Wednesday, June 4, 2008

Portrait Gallery: The Empress Eugénie

l'Imperatrice

Behold: the Empress and her ladies, as seen by pre-eminent portraitist Franz Xaver Winterhalter, who was in his way the Annie Leibovitz of the nineteenth century - he painted everyone from Queen Victoria (including a surprisingly racy "private" portrait for Prince Albert's eyes only) to Sarah Bernhardt, and lots and lots of the royal and less reputable ladies who flitted from court to court during the Second Empire and after.

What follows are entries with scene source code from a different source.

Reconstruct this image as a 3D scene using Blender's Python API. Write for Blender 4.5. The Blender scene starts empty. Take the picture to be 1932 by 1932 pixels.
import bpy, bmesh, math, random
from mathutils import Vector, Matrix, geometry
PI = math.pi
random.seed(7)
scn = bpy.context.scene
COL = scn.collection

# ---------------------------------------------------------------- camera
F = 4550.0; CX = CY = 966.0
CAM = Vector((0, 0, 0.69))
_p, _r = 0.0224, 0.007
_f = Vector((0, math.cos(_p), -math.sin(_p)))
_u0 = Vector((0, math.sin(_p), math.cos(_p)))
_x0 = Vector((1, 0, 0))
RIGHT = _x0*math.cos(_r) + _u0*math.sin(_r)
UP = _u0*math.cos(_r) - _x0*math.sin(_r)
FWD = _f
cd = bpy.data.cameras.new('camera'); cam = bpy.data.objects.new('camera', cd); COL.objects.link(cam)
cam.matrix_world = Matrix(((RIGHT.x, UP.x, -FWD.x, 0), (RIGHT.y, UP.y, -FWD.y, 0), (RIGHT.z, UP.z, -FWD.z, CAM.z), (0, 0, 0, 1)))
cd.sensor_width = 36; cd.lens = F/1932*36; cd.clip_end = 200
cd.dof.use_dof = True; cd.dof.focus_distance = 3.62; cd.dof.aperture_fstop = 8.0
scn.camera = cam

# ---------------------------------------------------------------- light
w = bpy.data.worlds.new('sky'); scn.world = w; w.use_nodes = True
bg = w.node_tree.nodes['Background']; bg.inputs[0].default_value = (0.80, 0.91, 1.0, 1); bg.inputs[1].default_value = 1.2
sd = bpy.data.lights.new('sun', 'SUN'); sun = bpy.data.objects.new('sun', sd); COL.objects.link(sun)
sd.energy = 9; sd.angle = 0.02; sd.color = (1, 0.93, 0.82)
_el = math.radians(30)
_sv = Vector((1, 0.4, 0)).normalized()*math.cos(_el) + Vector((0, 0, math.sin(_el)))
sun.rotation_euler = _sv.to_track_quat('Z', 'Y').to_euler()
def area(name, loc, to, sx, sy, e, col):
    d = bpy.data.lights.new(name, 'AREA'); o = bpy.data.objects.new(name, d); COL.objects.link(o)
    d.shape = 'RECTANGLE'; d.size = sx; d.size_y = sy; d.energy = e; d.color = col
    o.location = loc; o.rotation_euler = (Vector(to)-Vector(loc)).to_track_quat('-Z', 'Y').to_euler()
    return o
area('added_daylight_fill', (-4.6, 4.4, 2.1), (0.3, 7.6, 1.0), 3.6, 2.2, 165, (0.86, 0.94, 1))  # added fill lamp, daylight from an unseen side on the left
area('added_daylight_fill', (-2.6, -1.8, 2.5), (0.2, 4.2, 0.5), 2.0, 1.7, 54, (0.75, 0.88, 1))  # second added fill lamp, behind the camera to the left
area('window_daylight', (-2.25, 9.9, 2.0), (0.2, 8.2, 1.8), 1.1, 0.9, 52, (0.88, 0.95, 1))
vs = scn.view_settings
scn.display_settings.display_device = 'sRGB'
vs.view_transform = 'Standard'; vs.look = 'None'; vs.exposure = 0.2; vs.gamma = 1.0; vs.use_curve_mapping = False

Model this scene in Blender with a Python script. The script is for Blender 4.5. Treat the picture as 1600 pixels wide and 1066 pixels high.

I've long thought that one reason that that she wanted to marry Napoleon III was simply to simplify her life; her maiden name, after all, was Doña María Eugenia Ignacia Augustina de Palafox de Guzmán Portocarrero y Kirkpatrick, 18th Marchioness of Ardales, 18th Marchioness of Moya, 19th Countess of Teba, 10th Countess of Montijo and Countess of Ablitas. After all that, Eugénie, Empress of the French, must have seemed like a piece of cake.


I can, of course, turn any subject to Egypt in less than two sentences, and with Eugénie it's ridiculously easy, for she is still famous in Cairo as the reason that one of the city's historic palaces was built:


She was coming for the opening of the Suez Canal, you see, and there simply wasn't any place to put her. What's left of the Gezira Palace is now sandwiched in between the two enormous concrete towers of the Cairo Marriott, and the grand stairs down which she once glided in her trademark crinolines is a favorite spot for wedding photos. Her bedroom is where a branch of the Cairo Rotary meets weekly, and the bustling Omar Khayyam Casino (I kid you not) operates just down the hall.

Eugénie, by the bye, is one of three great ladies of the 1860s who hung on until after the First World War (although after 1870 she was Empress only in the most technical of senses); one other, Carlota of Mexico also lost her throne (not to mention her mind), and the third is Alexandra of England, who dithered on, deaf, flighty, and silly in the extreme, until 1924. She was, however, always quite civil to the exiled Empress, which I suppose is a point in her favor.

1 comment:

  1. ah....and of course, one of the great fashion icons.